** YOUR OBJECTIVE **
Would you extract the whole listing below and retype it exactly?

** SUPPLIED MATERIAL **
◆ ◆ ◆ ◆
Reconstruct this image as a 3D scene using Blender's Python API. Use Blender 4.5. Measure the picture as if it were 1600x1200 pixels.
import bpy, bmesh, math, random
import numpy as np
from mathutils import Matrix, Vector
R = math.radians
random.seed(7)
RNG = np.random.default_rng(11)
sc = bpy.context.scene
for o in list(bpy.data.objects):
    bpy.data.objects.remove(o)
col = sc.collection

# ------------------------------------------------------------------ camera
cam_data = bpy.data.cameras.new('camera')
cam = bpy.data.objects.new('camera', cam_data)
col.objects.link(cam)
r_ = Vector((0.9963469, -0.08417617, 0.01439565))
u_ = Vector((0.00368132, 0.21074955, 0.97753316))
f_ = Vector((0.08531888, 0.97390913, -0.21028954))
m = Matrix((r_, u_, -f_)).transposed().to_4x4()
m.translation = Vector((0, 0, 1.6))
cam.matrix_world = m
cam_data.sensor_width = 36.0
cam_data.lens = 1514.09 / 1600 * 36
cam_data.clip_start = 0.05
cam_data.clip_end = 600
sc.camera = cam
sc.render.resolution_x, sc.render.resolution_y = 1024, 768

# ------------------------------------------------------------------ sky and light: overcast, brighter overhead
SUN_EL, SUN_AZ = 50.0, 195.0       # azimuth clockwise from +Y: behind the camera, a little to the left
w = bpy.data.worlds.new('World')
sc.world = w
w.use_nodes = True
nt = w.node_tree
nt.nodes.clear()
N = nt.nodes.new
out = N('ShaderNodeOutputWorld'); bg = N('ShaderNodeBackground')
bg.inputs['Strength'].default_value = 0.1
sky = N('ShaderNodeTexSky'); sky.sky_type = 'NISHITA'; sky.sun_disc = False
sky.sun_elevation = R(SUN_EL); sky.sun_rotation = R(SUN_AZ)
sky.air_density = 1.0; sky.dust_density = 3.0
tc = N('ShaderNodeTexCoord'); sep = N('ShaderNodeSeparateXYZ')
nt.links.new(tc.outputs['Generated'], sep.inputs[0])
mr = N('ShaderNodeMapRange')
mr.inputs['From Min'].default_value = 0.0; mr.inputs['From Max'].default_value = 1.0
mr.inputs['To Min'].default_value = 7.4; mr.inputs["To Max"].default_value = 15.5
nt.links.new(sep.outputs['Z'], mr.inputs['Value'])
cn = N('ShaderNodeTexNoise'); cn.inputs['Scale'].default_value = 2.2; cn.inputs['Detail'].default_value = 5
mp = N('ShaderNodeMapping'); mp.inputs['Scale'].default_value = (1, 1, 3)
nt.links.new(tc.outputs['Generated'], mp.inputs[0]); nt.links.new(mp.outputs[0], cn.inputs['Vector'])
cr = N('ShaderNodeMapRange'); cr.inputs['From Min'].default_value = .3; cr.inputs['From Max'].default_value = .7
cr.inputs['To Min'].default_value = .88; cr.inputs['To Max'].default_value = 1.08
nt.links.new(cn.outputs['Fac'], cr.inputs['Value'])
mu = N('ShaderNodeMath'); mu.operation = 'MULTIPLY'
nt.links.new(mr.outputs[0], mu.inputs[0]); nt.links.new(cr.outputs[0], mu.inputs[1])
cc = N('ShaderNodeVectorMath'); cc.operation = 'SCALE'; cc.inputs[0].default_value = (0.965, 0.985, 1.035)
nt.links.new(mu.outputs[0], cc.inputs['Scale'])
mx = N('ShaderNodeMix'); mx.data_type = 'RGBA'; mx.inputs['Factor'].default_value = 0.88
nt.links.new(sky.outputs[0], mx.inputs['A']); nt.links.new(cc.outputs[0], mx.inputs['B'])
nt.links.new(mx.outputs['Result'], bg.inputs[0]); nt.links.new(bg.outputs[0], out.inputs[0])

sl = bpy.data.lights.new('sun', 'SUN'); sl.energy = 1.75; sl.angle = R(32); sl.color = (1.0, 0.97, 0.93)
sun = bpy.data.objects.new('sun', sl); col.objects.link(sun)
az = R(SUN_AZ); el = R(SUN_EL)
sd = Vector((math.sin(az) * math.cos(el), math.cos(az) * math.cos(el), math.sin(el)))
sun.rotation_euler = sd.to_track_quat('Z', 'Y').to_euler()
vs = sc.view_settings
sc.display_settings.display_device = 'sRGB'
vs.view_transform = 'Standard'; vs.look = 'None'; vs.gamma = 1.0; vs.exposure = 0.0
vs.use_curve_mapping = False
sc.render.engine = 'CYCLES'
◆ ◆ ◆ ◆
** THE COMPLETED TASK **
Reconstruct this image as a 3D scene using Blender's Python API. Use Blender 4.5. Measure the picture as if it were 1600x1200 pixels.
import bpy, bmesh, math, random
import numpy as np
from mathutils import Matrix, Vector
R = math.radians
random.seed(7)
RNG = np.random.default_rng(11)
sc = bpy.context.scene
for o in list(bpy.data.objects):
    bpy.data.objects.remove(o)
col = sc.collection

# ------------------------------------------------------------------ camera
cam_data = bpy.data.cameras.new('camera')
cam = bpy.data.objects.new('camera', cam_data)
col.objects.link(cam)
r_ = Vector((0.9963469, -0.08417617, 0.01439565))
u_ = Vector((0.00368132, 0.21074955, 0.97753316))
f_ = Vector((0.08531888, 0.97390913, -0.21028954))
m = Matrix((r_, u_, -f_)).transposed().to_4x4()
m.translation = Vector((0, 0, 1.6))
cam.matrix_world = m
cam_data.sensor_width = 36.0
cam_data.lens = 1514.09 / 1600 * 36
cam_data.clip_start = 0.05
cam_data.clip_end = 600
sc.camera = cam
sc.render.resolution_x, sc.render.resolution_y = 1024, 768

# ------------------------------------------------------------------ sky and light: overcast, brighter overhead
SUN_EL, SUN_AZ = 50.0, 195.0       # azimuth clockwise from +Y: behind the camera, a little to the left
w = bpy.data.worlds.new('World')
sc.world = w
w.use_nodes = True
nt = w.node_tree
nt.nodes.clear()
N = nt.nodes.new
out = N('ShaderNodeOutputWorld'); bg = N('ShaderNodeBackground')
bg.inputs['Strength'].default_value = 0.1
sky = N('ShaderNodeTexSky'); sky.sky_type = 'NISHITA'; sky.sun_disc = False
sky.sun_elevation = R(SUN_EL); sky.sun_rotation = R(SUN_AZ)
sky.air_density = 1.0; sky.dust_density = 3.0
tc = N('ShaderNodeTexCoord'); sep = N('ShaderNodeSeparateXYZ')
nt.links.new(tc.outputs['Generated'], sep.inputs[0])
mr = N('ShaderNodeMapRange')
mr.inputs['From Min'].default_value = 0.0; mr.inputs['From Max'].default_value = 1.0
mr.inputs['To Min'].default_value = 7.4; mr.inputs["To Max"].default_value = 15.5
nt.links.new(sep.outputs['Z'], mr.inputs['Value'])
cn = N('ShaderNodeTexNoise'); cn.inputs['Scale'].default_value = 2.2; cn.inputs['Detail'].default_value = 5
mp = N('ShaderNodeMapping'); mp.inputs['Scale'].default_value = (1, 1, 3)
nt.links.new(tc.outputs['Generated'], mp.inputs[0]); nt.links.new(mp.outputs[0], cn.inputs['Vector'])
cr = N('ShaderNodeMapRange'); cr.inputs['From Min'].default_value = .3; cr.inputs['From Max'].default_value = .7
cr.inputs['To Min'].default_value = .88; cr.inputs['To Max'].default_value = 1.08
nt.links.new(cn.outputs['Fac'], cr.inputs['Value'])
mu = N('ShaderNodeMath'); mu.operation = 'MULTIPLY'
nt.links.new(mr.outputs[0], mu.inputs[0]); nt.links.new(cr.outputs[0], mu.inputs[1])
cc = N('ShaderNodeVectorMath'); cc.operation = 'SCALE'; cc.inputs[0].default_value = (0.965, 0.985, 1.035)
nt.links.new(mu.outputs[0], cc.inputs['Scale'])
mx = N('ShaderNodeMix'); mx.data_type = 'RGBA'; mx.inputs['Factor'].default_value = 0.88
nt.links.new(sky.outputs[0], mx.inputs['A']); nt.links.new(cc.outputs[0], mx.inputs['B'])
nt.links.new(mx.outputs['Result'], bg.inputs[0]); nt.links.new(bg.outputs[0], out.inputs[0])

sl = bpy.data.lights.new('sun', 'SUN'); sl.energy = 1.75; sl.angle = R(32); sl.color = (1.0, 0.97, 0.93)
sun = bpy.data.objects.new('sun', sl); col.objects.link(sun)
az = R(SUN_AZ); el = R(SUN_EL)
sd = Vector((math.sin(az) * math.cos(el), math.cos(az) * math.cos(el), math.sin(el)))
sun.rotation_euler = sd.to_track_quat('Z', 'Y').to_euler()
vs = sc.view_settings
sc.display_settings.display_device = 'sRGB'
vs.view_transform = 'Standard'; vs.look = 'None'; vs.gamma = 1.0; vs.exposure = 0.0
vs.use_curve_mapping = False
sc.render.engine = 'CYCLES'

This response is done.